Oh, god.  As if it weren't "bad" enough in the eyes of The Most High that your lapsed morals caused you to skip church on Sunday to be a brunch-munching heathen or false-idolater football fan, now you've also been caught...by computer.

The lord doesn't always work in mysterious ways...sometimes it's just computers and cameras.
(Image courtesy hackingchristianity.net.)

According to Engadget, over two dozen churches can now definitively place you on a list of sinners or saints thanks to a new facial-recognition software program.  Dubbed Churchix, the software was invented by Face-Six, an Israeli security company (maybe rabbis need to keep a watch on their flocks, too.)

Churchix boasts (without committing the sin of pride, of course) a 99% accuracy rate in a controlled environment.  It works by constantly scanning the congregation like the all-seeing eyes of a judgmental, paternalistic, omniscient being, except just via closed-circuit TV cameras.  It then matches attendees' faces against a pre-existing database of "passport-like" images, the computerized archive of which looks unsettlingly like a mugshot roster.  It then presumably writes up a shame list to group-text to Jesus, The Holy Ghost, Satan, and Santa.

"Absent since Easter?!  Gotcha, bitch."
(Image courtesy glossynews.com.)

Face-Six's CEO Moshe Greenshpan told Churchmag, "Church events are the church way to interact with its members, and naturally the attendance to those events is very important...Event attendance stats help the church to measure the success of each event, see what event types are more popular than others and also track the attendance of specific members."

Ostensibly, this could be nice for popular parishes to assess their market demographic, targeting certain services or sermons more accurately to the age group they desire, and not just subtly snooping to see if you showed up with your hot single neighbor AGAIN so that they can remind you that fornication outside of wedlock is a sin.
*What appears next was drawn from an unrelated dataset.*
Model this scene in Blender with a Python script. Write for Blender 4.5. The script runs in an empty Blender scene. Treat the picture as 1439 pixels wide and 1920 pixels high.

It could also aid in the observation of elderly parishioners who, if they started to significantly under-attend, could be speaking to god from a much closer vantage point and should maybe have the county coroner called to their house because it's been over three weeks now that Ethel didn't show.

We're not explaining how to dodge it or anything...
but here's a few points on what the programs look for.
(Image courtesy sott.net.)

Maybe Churchix is going to be used to score you attendance points that you can trade in at confession to knock a few Our Fathers off the weekly rosary tally.  By the way, how many is it that you owe, now?  Better show up this week and find out...or it'll be more than just god glaring at you for your unholy ways.

"Uh, and your benevolent minister didn't even mention this exists?  Yeaahhh...I'm out."